Distribution release policy
Understand stable bundles, compatibility classes, release maps, and site safety rules.
- Owner
- Foundry Distribution
- Source
distribution/docs/release-policy.md- Ref
v0.3.3- Policy
- release-bound
Component pins for v0.2.5
| Component | Role | Version |
|---|---|---|
| core | runtime | v0.1.21 |
| theme-shield | theme | v0.1.15 |
| starter | reference | v0.1.3 |
| docs | reference | v0.1.4 |
| distribution | tooling | v0.3.3 |
| restricted-component-1 | consumer-reference | v0.1.10 |
| restricted-component-2 | consumer-reference | v1.1.21 |
Foundry releases should let the shared framework move forward without forcing unexpected changes onto shipped sites.
Core rules
- all shared repos use semantic version tags
- downstream sites consume tagged releases only
- compatibility is tracked as a bundle, not just as individual repo tags
- no uncontrolled site should follow
main - sites may stay pinned to older compatible bundles until they intentionally opt into a newer release
- every module version referenced by a site lock must exist as a remote tag in the module repo
Change classes
Safe additive
- new block
- new optional field
- new token
- new variant
- new feature flag
These changes should ship as minor or patch releases, depending on scope.
Soft upgrade
- improved behavior behind opt-in configuration
- new shared capability that existing consumers can ignore
These changes may ship in a minor release if existing defaults stay intact.
Migration-required
- preferred path changes while old behavior still works
- existing consumers need explicit adoption steps
These changes require migration notes and bundle verification before release.
Breaking
- removing a public field or class contract
- changing default semantics for an established contract
- removing tokens that consumers may already target
These changes require a planned major release and explicit migration guidance.
Release bundle rule
Every shared release should map to a distribution manifest that records:
- compatible repo tags
- starter and docs reference versions
- verification commands
- downstream consumer checks
Release map rule
When a release lane or major migration has important planning choices that must
survive beyond chat, store them in a release map under docs/release-maps/.
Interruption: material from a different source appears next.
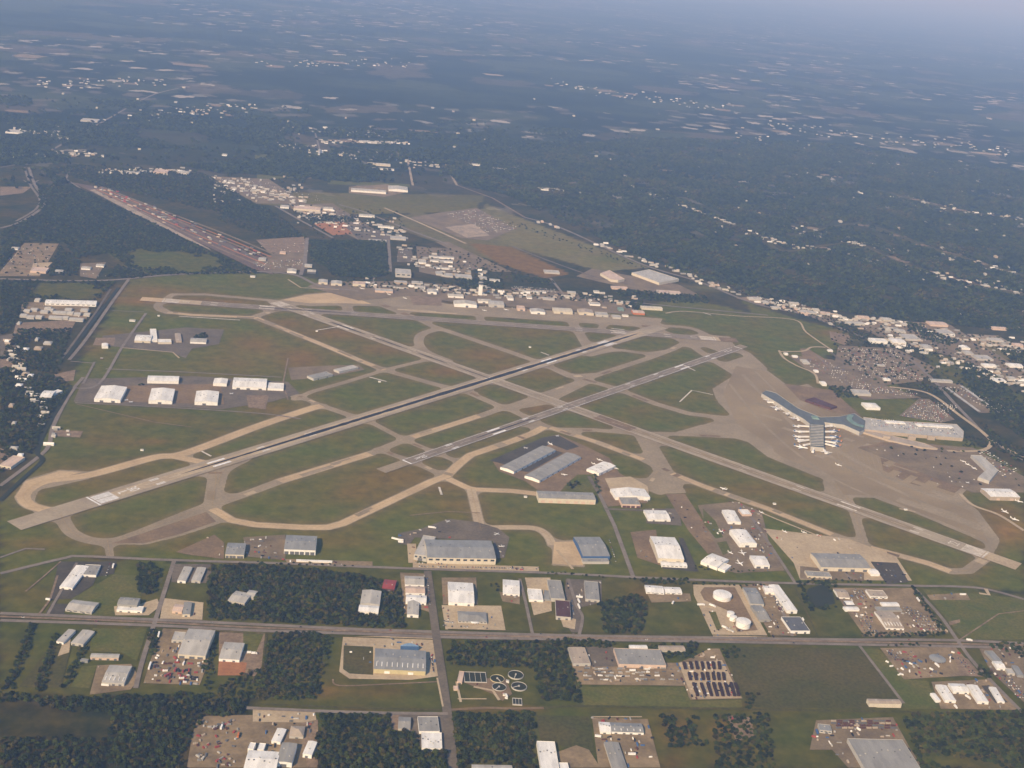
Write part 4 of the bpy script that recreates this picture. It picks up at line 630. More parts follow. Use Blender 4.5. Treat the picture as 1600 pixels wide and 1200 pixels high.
B('long white hall with an attached square hall at right', (1528, 1096), (1545, 1097), (1512, 1070), 6, 'gv', 'w', 'w')
B('narrow white hall on black asphalt, last of the white row', (1559, 1096), (1570, 1097), (1542, 1073), 4, 'gv', 'w', 'w')
B('small white tent like shed left of the white halls', (1462, 1095), (1470, 1095), (1458, 1084), 4, 'arch', 'w', 'w', cat='shed', detail=False)
B('tan roofed shed with a bright cream wall alone on the field edge', (1359, 1099), (1409, 1100), (1355, 1092), 8, 'gx', 't', 'c', cat='barn', doors=0)
B('huge flat grey warehouse running out of the bottom edge', (1352, 1203), (1441, 1205), (1325, 1154), 8, 'flat', 'g', 'lg', doors=2, vents=9)
B('small grey office at the corner of the big grey lot', (1281, 1141), (1300, 1143), (1278, 1131), 6, 'flat', 'bg', 'lg', cat='office', doors=1, wins=3)
B('white roofed shop on the right edge below the divided road', (1558, 1044), (1572, 1045), (1553, 1033), 5, 'gx', 'w', 'w', cat='shop')
B('grey roofed shop behind the white one on the right edge', (1553, 1033), (1566, 1033), (1542, 1017), 5, 'flat', 'bg', 'g', cat='shop', detail=False)
B('pale grey shop in front of the white one on the right edge', (1575, 1052), (1586, 1053), (1570, 1044), 5, 'flat', 'lg', 'lg', cat='shop')
B('blue grey shed cut by the right edge', (1590, 1055), (1600, 1056), (1581, 1040), 5, 'gv', 'bg', 'bg', cat='shed', detail=False)
B('dark grey roofed sales hall of the building supply yard', (967, 1038), (1041, 1040), (960, 1013), 7, 'flat', 'g', 'p', cat='store', doors=3, vents=6)
B('tan grey flat roofed shed at the left end of the supply yard', (896, 1037), (923, 1037), (889, 1012), 6, 'flat', 't', 'lg', cat='shed', doors=2)
B('long thin grey canopy beside the road above the supply yard', (1032, 1016), (1071, 1016), (1030, 1009), 4, 'gx', 't', 'lg', cat='shed', detail=False)
B('small white gabled porch on the road side of the sales hall', (985, 1013), (1012, 1013), (987, 1008), 5, 'gx', 'w', 'w', cat='shed', detail=False)
B('white roofed hall end with rows of vents near the bottom', (938, 1143), (955, 1144), (936, 1128), 5, 'gx', 'w', 'w', vents=4)
B('blue grey roofed hall joined to the white roofed end near the bottom', (956, 1143), (1006, 1145), (955, 1129), 5, 'gx', 'bg', 'w', doors=4, ribs=5)
B('long grey roofed hall on the tan yard at the bottom edge', (957, 1201), (980, 1201), (951, 1160), 5, 'gv', 'g', 'lg', vents=3)
B('white warehouse at the bottom edge beside the round gravel patch', (845, 1201), (874, 1202), (836, 1158), 7, 'flat', 'w', 'w', vents=4)
B('low white extension of the bottom white warehouse', (876, 1204), (890, 1204), (875, 1192), 5, 'flat', 'w', 'w', cat='shed', detail=False)
B('grey roofed house with a white end below the brown track', (622, 1138), (641, 1139), (622, 1120), 4, 'gx', 'g', 'lg', cat='house')
B('grey flat hall by the main road below the brown track', (655, 1143), (687, 1143), (655, 1120), 5, 'flat', 'g', 'w', doors=0, vents=3)
B('white flat hall with many vents by the main road', (659, 1169), (691, 1170), (657, 1144), 5, 'flat', 'w', 'w', doors=4, vents=8)
B('long pale green roofed building at the bottom edge', (738, 1204), (801, 1205), (738, 1195), 5, 'gx', 'lg', 'lg', doors=0)
B('small pale control building at the water treatment plant', (714, 1065), (722, 1066), (713, 1048), 4, 'flat', 'p', 'p', cat='pump house')
B('tiny pale hut at the water treatment plant gate', (709, 1077), (716, 1077), (709, 1072), 3, 'flat', 'p', 'p', cat='hut', detail=False)
# -- airport edge buildings
B('blue grey roofed hangar with a cream front near the left taxiway', (352, 866), (381, 867), (354, 848), 8, 'gx', 'bg', 'c', cat='hangar', doors=5)
B('grey roofed hangar with a white front band beside brown grass', (444, 858), (493, 860), (447, 836), 11, 'gx', 'bg', 'w', cat='hangar', doors=6)
B('long low white shed in front of the grey hangar', (463, 876), (519, 878), (463, 874), 3.5, 'gx', 'w', 'w', cat='shed', detail=False)
B('wide blue grey roofed hangar with a cream front and white jets', (668, 871), (775, 873), (667, 843), 14, 'gx', 'bg', 'c', cat='hangar', doors=0, wins=10)
B('taller pale end bay at the left of the wide blue grey hangar', (647, 866), (667, 869), (646, 834), 13, 'flat', 'lg', 'lg', cat='hangar', wins=3)
B('narrow white shed, left of two beside the left side road', (277, 907), (290, 908), (284, 885), 5, 'gv', 'lg', 'w', cat='shed')
B('narrow pale shed, right of two beside the left side road', (299, 907), (313, 908), (305, 886), 5, 'gv', 'lg', 'lg', cat='shed')
B('long grey hangar, upper of two parallel hangars', (803, 737), (868, 703), (785, 728), 7, 'gx', 'g', 'w', cat='hangar', doors=8)
B('long grey hangar, lower of two parallel hangars', (843, 751), (908, 714), (822, 742), 7, 'gx', 'g', 'w', cat='hangar', doors=8)
B('white lozenge shaped hangar right of the parallel grey hangars', (936, 740), (962, 728), (916, 733), 7, 'gx', 'w', 'w', cat='hangar', doors=3)
B('long grey roofed hangar with a tall cream front by a taxiway', (842, 778), (931, 781), (840, 767), 12, 'gx', 'g', 'c', cat='hangar', doors=7, dk='p')
B('bright white double roofed hangar', (962, 777), (1016, 777), (959, 764), 8, 'gv', 'w', 'w', cat='hangar', doors=0)
B('grey roofed hangar with pink doors in front of the white double one', (972, 788), (1001, 789), (967, 776), 8, 'flat', 'g', 'p', cat='hangar', doors=4, dk='b')
B('white hangar on dark tarmac left of the brown taxi lane', (1013, 811), (1048, 812), (1009, 797), 6, 'gx', 'w', 'w', cat='hangar', doors=2)
B('largest white hangar with a bright roof beside dark asphalt', (1029, 872), (1069, 874), (1017, 838), 12, 'gx', 'w', 'c', cat='hangar', doors=2)
B('low white annex in front of the largest white hangar', (1034, 883), (1074, 885), (1034, 877), 5, 'gx', 'w', 'w', cat='shed', doors=0, wins=6)
B('blue grey roofed hangar with a bright blue wall and tan ramp', (911, 869), (953, 869), (900, 839), 9, 'gx', 'bg', 'bl', cat='hangar', doors=2, wins=0, dk='bl')
B('low blue grey canopy in front of the blue walled hangar', (911, 878), (952, 878), (910, 873), 5, 'flat', 'g', 'lg', cat='shed', doors=0)
B('white hangar turned at an angle beside the ramp end', (1095, 877), (1121, 887), (1106, 862), 7, 'gx', 'w', 'w', cat='hangar')
B('small white annex of the angled hangar', (1122, 888), (1133, 892), (1126, 878), 5, 'flat', 'w', 'w', cat='shed', detail=False)
B('white hangar at the top of the right ramp', (1138, 815), (1158, 816), (1128, 797), 7, 'gv', 'w', 'w', cat='hangar')
B('small tan white hut at the upper corner of the right ramp', (1160, 804), (1175, 804), (1158, 796), 5, 'flat', 'w', 'p', cat='hut', detail=False)
B('white ribbed hangar in the middle of the right ramp', (1156, 850), (1183, 850), (1145, 829), 9, 'arch', 'w', 'w', cat='hangar')
B('white hangar at the foot of the right ramp', (1180, 883), (1203, 884), (1171, 868), 8, 'gx', 'w', 'w', cat='hangar', doors=2)
B('very wide grey arched hangar with a cream front on a tan apron', (1283, 886), (1361, 888), (1262, 864), 10, 'gx', 'g', 'c', cat='hangar', doors=4)
B('low tan annex strip in front of the wide grey hangar', (1262, 900), (1300, 902), (1258, 892), 5, 'flat', 'g', 'c', cat='shed', doors=5)
B('small white store right of the wide grey hangar', (1362, 897), (1375, 897), (1360, 889), 6, 'gx', 'w', 'w', cat='shed', detail=False)
B('white roofed hangar near the right edge with a tan door', (1548, 776), (1594, 777), (1532, 763), 10, 'gx', 'w', 't', cat='hangar', doors=2, dk='p')
B('white folded roof hangar, first of three at the left ramp', (147, 623), (188, 625), (161, 603), 9, 'gv', 'w', 'w', cat='hangar', doors=2)
B('white gabled hangar, second of three at the left ramp', (232, 626), (269, 627), (241, 607), 9, 'gv', 'w', 'w', cat='hangar')
B('white gabled hangar, third of three at the left ramp', (304, 628), (340, 629), (310, 611), 9, 'gv', 'w', 'w', cat='hangar')
B('low white twin arched hangar behind the left ramp', (230, 595), (279, 596), (236, 587), 8, 'gx', 'w', 'w', cat='hangar', detail=False)
B('small white gabled hangar behind the left ramp', (333, 599), (354, 600), (336, 591), 8, 'gv', 'w', 'w', cat='hangar', detail=False)
B('long white hangar at the right end of the left ramp', (363, 604), (416, 606), (368, 590), 8, 'gx', 'w', 'w', cat='hangar', doors=3)
B('small white annex at the end of the long white hangar', (418, 607), (443, 608), (419, 598), 6, 'flat', 'w', 'w', cat='shed', detail=False)
B('cream white shed at the remote compound in the grass', (210, 532), (235, 533), (213, 523), 7, 'gx', 'w', 'c', cat='shed')
B('slender white arm of the L shaped building in the remote compound', (236, 532), (246, 532), (249, 514), 6, 'flat', 'w', 'w', cat='shed', detail=False)
B('white foot of the L shaped building in the remote compound', (247, 535), (268, 535), (248, 530), 6, 'flat', 'w', 'c', cat='shed', detail=False)
B('tan shed right of the L shaped building', (275, 533), (284, 533), (278, 521), 5, 'gv', 't', 't', cat='shed', detail=False)
B('pale grey shed with a lit end at the remote compound', (297, 534), (322, 535), (298, 528), 6, 'gx', 'lg', 'w', cat='shed', detail=False)
B('small round roofed hut in the dirt patch beside the canal road', (159, 542), (169, 542), (161, 537), 5, 'arch', 'w', 'w', cat='hut', detail=False)
B('grey flat roofed radar building on a tarmac patch', (490, 592), (520, 585), (486, 586), 6, 'flat', 'g', 'lg', cat='building', doors=2)
B('pale building beside the radar tarmac patch', (530, 581), (560, 574), (527, 576), 6, 'flat', 'lg', 'lg', cat='building', detail=False)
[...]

Use a release map to record:
- locked decisions for the current version
- scope included now versus deferred later
- downstream adoption requirements
- next-version questions that should be revisited deliberately
Do not use changelogs for this purpose. Changelogs describe what shipped. Release maps describe what was decided.
Release process
- land the change in the correct repo layer
- update starter/examples if the change is user-facing
- update docs, migration guidance, and any applicable release map
- verify the bundle matrix
- tag changed repos
- publish or update the matching distribution manifest
Site safety requirements
- keep sites pinned in
go.mod - for locked-materialized sites, point
go.modreplace rules at./.foundry/modules/... - prefer release bundles over ad hoc version selection
- use vendored or pinned releases for sites you do not directly control
- avoid changing default behavior without an explicit upgrade path
- keep local newest-upstream testing explicit and separate from the release baseline
- do not treat sibling workspace repos as the committed runtime baseline for a locked site
Release map update triggers
Update a release map when:
- a planning decision is locked
- scope is added or removed
- a repo is added to the release bundle
- a deferral is promoted into scope
- a release candidate is declared
- a version retrospective captures what moves to the next version
Confidence gate
Release confidence and upgrade claims should be evaluated against FOUNDRY-CONFIDENCE-GATE.md.